Information supplied:
▼▼▼

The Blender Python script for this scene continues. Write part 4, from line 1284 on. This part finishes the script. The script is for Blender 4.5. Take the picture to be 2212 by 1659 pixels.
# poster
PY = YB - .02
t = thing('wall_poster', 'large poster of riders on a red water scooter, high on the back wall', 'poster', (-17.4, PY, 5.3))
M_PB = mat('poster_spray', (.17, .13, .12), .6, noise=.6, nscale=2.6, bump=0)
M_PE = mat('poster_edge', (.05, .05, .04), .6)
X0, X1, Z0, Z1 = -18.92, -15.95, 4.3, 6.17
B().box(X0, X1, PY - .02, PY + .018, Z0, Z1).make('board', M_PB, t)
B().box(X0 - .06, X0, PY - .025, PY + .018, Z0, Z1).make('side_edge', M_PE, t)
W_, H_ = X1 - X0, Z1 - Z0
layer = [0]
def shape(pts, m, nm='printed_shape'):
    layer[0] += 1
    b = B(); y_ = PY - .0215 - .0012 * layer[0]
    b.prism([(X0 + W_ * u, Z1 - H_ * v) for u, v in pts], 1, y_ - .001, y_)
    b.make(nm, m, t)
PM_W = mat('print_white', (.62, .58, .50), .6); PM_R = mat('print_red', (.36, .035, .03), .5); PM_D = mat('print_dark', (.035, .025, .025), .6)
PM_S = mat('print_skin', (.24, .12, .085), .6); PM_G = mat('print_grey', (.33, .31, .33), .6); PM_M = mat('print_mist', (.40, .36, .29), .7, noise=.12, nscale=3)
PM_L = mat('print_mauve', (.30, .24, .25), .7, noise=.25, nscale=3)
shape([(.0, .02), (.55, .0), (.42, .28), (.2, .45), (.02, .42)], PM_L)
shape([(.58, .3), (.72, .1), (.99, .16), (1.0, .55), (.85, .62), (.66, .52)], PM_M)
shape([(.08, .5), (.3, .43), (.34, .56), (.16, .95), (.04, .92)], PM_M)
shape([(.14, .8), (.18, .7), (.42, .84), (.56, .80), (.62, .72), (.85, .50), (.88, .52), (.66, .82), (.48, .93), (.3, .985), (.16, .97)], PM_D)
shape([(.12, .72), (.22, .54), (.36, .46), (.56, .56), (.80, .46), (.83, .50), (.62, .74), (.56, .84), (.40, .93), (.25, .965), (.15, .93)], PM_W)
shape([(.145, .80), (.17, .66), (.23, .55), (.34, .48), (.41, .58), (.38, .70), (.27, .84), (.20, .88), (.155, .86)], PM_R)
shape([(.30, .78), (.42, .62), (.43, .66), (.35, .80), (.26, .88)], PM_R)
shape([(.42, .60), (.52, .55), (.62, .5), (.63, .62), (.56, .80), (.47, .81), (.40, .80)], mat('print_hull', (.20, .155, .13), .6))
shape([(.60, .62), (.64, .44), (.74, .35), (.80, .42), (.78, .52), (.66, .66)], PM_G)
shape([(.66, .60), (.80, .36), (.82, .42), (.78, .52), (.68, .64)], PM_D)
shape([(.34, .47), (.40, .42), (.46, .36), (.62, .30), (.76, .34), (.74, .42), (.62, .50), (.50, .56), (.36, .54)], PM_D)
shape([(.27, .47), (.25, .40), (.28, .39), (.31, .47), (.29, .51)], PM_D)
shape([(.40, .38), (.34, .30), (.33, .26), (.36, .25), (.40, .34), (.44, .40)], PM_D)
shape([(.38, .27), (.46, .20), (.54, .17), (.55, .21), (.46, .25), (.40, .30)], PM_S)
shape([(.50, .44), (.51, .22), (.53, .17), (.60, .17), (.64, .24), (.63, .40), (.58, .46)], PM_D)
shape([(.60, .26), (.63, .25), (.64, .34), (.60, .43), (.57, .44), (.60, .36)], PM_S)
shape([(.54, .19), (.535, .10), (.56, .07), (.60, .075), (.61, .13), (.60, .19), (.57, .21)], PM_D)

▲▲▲

Description of the task: Type out all of the material again, word for word.

Solution:
The Blender Python script for this scene continues. Write part 4, from line 1284 on. This part finishes the script. The script is for Blender 4.5. Take the picture to be 2212 by 1659 pixels.
# poster
PY = YB - .02
t = thing('wall_poster', 'large poster of riders on a red water scooter, high on the back wall', 'poster', (-17.4, PY, 5.3))
M_PB = mat('poster_spray', (.17, .13, .12), .6, noise=.6, nscale=2.6, bump=0)
M_PE = mat('poster_edge', (.05, .05, .04), .6)
X0, X1, Z0, Z1 = -18.92, -15.95, 4.3, 6.17
B().box(X0, X1, PY - .02, PY + .018, Z0, Z1).make('board', M_PB, t)
B().box(X0 - .06, X0, PY - .025, PY + .018, Z0, Z1).make('side_edge', M_PE, t)
W_, H_ = X1 - X0, Z1 - Z0
layer = [0]
def shape(pts, m, nm='printed_shape'):
    layer[0] += 1
    b = B(); y_ = PY - .0215 - .0012 * layer[0]
    b.prism([(X0 + W_ * u, Z1 - H_ * v) for u, v in pts], 1, y_ - .001, y_)
    b.make(nm, m, t)
PM_W = mat('print_white', (.62, .58, .50), .6); PM_R = mat('print_red', (.36, .035, .03), .5); PM_D = mat('print_dark', (.035, .025, .025), .6)
PM_S = mat('print_skin', (.24, .12, .085), .6); PM_G = mat('print_grey', (.33, .31, .33), .6); PM_M = mat('print_mist', (.40, .36, .29), .7, noise=.12, nscale=3)
PM_L = mat('print_mauve', (.30, .24, .25), .7, noise=.25, nscale=3)
shape([(.0, .02), (.55, .0), (.42, .28), (.2, .45), (.02, .42)], PM_L)
shape([(.58, .3), (.72, .1), (.99, .16), (1.0, .55), (.85, .62), (.66, .52)], PM_M)
shape([(.08, .5), (.3, .43), (.34, .56), (.16, .95), (.04, .92)], PM_M)
shape([(.14, .8), (.18, .7), (.42, .84), (.56, .80), (.62, .72), (.85, .50), (.88, .52), (.66, .82), (.48, .93), (.3, .985), (.16, .97)], PM_D)
shape([(.12, .72), (.22, .54), (.36, .46), (.56, .56), (.80, .46), (.83, .50), (.62, .74), (.56, .84), (.40, .93), (.25, .965), (.15, .93)], PM_W)
shape([(.145, .80), (.17, .66), (.23, .55), (.34, .48), (.41, .58), (.38, .70), (.27, .84), (.20, .88), (.155, .86)], PM_R)
shape([(.30, .78), (.42, .62), (.43, .66), (.35, .80), (.26, .88)], PM_R)
shape([(.42, .60), (.52, .55), (.62, .5), (.63, .62), (.56, .80), (.47, .81), (.40, .80)], mat('print_hull', (.20, .155, .13), .6))
shape([(.60, .62), (.64, .44), (.74, .35), (.80, .42), (.78, .52), (.66, .66)], PM_G)
shape([(.66, .60), (.80, .36), (.82, .42), (.78, .52), (.68, .64)], PM_D)
shape([(.34, .47), (.40, .42), (.46, .36), (.62, .30), (.76, .34), (.74, .42), (.62, .50), (.50, .56), (.36, .54)], PM_D)
shape([(.27, .47), (.25, .40), (.28, .39), (.31, .47), (.29, .51)], PM_D)
shape([(.40, .38), (.34, .30), (.33, .26), (.36, .25), (.40, .34), (.44, .40)], PM_D)
shape([(.38, .27), (.46, .20), (.54, .17), (.55, .21), (.46, .25), (.40, .30)], PM_S)
shape([(.50, .44), (.51, .22), (.53, .17), (.60, .17), (.64, .24), (.63, .40), (.58, .46)], PM_D)
shape([(.60, .26), (.63, .25), (.64, .34), (.60, .43), (.57, .44), (.60, .36)], PM_S)
shape([(.54, .19), (.535, .10), (.56, .07), (.60, .075), (.61, .13), (.60, .19), (.57, .21)], PM_D)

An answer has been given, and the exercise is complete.